*TASK:* Keep only the lines from the top of the listing through the one with "R = math.radians", and reproduce them unaltered.

*GIVEN DATA:*

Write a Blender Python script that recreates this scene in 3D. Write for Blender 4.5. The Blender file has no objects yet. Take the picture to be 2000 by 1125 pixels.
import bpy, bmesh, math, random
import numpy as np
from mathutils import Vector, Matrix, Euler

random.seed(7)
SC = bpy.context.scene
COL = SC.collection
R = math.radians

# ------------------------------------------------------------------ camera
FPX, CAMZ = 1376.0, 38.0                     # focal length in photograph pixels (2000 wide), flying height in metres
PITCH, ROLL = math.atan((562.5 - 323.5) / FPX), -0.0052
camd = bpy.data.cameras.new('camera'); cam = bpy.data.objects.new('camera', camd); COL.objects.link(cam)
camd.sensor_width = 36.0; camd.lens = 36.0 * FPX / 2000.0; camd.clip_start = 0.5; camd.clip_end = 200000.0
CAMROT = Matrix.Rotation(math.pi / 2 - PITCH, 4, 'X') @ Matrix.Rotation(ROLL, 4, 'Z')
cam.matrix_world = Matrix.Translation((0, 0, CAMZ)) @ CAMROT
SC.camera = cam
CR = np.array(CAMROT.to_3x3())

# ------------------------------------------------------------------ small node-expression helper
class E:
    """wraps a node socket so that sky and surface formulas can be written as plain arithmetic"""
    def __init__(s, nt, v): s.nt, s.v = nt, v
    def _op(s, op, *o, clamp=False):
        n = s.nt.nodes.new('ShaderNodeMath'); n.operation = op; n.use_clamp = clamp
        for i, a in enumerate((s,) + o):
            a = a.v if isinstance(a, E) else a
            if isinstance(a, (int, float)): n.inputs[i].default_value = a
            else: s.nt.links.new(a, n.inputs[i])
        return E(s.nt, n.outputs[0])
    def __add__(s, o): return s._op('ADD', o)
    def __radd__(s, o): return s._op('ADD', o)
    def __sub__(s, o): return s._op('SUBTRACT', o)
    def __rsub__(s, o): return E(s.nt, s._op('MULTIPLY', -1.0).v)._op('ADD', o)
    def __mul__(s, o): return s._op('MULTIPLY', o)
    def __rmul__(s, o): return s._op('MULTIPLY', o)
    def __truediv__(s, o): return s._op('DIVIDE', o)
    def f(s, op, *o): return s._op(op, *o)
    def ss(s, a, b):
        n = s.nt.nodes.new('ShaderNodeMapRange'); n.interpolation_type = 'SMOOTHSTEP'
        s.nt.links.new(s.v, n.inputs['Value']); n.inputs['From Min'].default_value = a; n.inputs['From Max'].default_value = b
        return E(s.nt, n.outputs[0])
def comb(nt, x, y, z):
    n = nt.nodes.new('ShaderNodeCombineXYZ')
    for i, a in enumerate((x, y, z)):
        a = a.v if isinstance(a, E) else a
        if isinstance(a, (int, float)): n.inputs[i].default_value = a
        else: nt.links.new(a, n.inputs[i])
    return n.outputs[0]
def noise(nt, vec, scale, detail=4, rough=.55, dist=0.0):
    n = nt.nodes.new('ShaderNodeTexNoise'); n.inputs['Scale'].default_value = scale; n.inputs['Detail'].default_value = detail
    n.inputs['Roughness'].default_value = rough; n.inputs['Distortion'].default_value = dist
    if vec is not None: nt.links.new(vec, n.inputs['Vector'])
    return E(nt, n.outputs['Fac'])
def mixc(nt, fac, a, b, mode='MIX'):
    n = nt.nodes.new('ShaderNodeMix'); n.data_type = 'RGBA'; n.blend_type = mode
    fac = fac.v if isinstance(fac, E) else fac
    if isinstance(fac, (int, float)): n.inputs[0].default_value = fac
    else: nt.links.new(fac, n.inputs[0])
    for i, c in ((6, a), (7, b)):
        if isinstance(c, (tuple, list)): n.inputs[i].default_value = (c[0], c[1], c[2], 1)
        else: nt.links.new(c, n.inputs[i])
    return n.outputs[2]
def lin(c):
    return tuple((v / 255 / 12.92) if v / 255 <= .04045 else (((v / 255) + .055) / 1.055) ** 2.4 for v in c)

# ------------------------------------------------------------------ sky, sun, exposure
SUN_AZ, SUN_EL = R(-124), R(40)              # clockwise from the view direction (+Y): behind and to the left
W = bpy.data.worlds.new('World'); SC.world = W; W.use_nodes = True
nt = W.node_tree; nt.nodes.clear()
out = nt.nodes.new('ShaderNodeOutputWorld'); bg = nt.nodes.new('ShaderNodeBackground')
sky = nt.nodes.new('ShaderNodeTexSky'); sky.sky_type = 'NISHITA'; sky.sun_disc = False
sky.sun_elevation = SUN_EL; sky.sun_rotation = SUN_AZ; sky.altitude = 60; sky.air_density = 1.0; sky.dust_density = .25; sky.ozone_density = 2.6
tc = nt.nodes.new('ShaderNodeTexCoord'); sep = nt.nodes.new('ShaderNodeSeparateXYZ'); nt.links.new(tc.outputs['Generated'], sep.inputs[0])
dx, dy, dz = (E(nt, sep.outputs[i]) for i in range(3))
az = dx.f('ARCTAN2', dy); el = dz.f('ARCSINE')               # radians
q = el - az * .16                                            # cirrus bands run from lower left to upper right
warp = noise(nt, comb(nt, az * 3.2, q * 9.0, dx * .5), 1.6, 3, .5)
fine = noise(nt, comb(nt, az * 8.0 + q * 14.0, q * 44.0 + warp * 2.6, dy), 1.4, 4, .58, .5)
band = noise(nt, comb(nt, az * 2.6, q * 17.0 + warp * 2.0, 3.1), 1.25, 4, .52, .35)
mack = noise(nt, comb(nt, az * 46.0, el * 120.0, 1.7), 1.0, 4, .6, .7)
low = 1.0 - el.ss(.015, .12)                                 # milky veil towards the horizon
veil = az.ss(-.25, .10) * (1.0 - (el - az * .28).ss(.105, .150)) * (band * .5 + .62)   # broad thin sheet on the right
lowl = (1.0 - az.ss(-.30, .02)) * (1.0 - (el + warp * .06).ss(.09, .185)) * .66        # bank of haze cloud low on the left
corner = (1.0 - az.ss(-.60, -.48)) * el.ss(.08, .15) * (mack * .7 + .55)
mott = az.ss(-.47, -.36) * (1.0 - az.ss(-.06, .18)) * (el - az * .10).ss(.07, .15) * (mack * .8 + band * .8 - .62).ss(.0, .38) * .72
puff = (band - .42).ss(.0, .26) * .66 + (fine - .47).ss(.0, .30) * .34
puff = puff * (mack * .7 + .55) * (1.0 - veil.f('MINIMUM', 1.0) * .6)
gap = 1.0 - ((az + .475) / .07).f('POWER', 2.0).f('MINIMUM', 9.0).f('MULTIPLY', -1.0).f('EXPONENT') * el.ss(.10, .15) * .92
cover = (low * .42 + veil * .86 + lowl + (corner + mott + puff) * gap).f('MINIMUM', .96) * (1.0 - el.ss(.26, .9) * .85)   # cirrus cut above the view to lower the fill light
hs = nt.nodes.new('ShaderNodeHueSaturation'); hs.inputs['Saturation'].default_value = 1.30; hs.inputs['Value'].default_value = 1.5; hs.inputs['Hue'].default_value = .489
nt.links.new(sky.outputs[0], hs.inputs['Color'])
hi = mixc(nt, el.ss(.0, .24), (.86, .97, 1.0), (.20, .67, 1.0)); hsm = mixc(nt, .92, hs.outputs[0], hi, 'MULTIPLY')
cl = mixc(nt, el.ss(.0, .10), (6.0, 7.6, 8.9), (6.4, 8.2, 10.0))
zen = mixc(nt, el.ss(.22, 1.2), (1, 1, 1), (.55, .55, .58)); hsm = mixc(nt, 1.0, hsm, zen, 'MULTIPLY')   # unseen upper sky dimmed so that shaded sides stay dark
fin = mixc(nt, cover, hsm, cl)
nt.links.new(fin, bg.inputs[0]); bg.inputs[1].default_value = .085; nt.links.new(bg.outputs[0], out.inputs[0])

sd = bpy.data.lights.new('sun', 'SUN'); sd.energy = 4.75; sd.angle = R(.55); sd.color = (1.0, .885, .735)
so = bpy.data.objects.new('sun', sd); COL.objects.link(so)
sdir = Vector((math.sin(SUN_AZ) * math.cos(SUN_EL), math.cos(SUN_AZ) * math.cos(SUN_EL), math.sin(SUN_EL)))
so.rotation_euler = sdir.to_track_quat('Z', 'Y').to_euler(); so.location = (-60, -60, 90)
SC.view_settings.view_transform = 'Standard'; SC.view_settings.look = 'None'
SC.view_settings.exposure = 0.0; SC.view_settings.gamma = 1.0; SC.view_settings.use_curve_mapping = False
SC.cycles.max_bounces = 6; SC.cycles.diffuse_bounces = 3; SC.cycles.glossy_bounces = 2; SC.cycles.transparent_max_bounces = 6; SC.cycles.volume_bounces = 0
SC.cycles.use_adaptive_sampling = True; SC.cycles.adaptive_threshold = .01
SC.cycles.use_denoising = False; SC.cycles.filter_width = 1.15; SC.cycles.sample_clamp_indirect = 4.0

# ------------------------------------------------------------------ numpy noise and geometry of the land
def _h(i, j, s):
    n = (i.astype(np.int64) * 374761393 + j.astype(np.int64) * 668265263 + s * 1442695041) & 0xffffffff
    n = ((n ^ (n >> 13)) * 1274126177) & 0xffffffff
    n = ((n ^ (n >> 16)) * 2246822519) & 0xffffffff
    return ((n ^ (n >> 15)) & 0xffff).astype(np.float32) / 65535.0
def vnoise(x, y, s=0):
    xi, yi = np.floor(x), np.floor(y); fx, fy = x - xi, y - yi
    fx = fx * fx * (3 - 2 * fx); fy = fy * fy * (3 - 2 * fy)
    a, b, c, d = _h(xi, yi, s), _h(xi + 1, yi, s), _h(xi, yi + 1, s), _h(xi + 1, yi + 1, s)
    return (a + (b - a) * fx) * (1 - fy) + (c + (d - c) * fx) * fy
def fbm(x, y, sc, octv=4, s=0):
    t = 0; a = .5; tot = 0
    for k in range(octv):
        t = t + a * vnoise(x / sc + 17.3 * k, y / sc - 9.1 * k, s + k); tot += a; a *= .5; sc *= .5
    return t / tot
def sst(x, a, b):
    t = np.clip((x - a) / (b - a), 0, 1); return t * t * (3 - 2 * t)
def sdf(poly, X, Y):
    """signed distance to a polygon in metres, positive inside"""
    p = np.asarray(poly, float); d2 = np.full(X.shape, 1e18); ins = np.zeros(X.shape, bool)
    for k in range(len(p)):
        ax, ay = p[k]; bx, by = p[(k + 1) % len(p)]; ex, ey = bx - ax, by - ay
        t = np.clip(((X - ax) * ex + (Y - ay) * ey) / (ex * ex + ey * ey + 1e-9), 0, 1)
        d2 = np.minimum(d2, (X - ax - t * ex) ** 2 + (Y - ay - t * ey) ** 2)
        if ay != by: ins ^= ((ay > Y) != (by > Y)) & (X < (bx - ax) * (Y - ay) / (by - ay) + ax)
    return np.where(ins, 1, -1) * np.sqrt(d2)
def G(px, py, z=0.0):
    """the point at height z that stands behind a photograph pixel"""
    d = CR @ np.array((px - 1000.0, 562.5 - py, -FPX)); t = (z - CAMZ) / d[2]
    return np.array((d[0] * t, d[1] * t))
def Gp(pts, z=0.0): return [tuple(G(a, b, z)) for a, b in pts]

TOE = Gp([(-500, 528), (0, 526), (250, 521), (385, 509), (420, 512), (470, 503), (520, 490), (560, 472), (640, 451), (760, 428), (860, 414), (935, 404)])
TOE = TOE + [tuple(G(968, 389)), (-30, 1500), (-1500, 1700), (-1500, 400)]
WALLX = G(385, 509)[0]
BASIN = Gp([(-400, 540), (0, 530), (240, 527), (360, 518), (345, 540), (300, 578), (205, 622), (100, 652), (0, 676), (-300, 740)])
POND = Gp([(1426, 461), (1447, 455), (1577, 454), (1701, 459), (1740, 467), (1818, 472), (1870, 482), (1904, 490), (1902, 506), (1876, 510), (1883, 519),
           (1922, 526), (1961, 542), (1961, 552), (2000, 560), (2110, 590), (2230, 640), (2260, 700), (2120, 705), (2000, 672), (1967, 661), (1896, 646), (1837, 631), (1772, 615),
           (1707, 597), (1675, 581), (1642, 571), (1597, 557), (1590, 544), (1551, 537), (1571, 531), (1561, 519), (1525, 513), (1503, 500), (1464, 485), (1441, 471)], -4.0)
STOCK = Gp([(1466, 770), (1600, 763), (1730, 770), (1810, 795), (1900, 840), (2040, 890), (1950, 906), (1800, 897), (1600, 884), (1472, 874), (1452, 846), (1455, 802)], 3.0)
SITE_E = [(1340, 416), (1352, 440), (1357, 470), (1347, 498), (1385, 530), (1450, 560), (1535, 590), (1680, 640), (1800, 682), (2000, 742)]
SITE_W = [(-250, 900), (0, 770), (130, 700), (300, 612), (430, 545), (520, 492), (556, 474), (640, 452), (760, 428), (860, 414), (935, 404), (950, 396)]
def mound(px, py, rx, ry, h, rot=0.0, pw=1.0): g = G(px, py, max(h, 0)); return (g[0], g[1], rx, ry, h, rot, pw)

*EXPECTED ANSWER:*
Write a Blender Python script that recreates this scene in 3D. Write for Blender 4.5. The Blender file has no objects yet. Take the picture to be 2000 by 1125 pixels.
import bpy, bmesh, math, random
import numpy as np
from mathutils import Vector, Matrix, Euler

random.seed(7)
SC = bpy.context.scene
COL = SC.collection
R = math.radians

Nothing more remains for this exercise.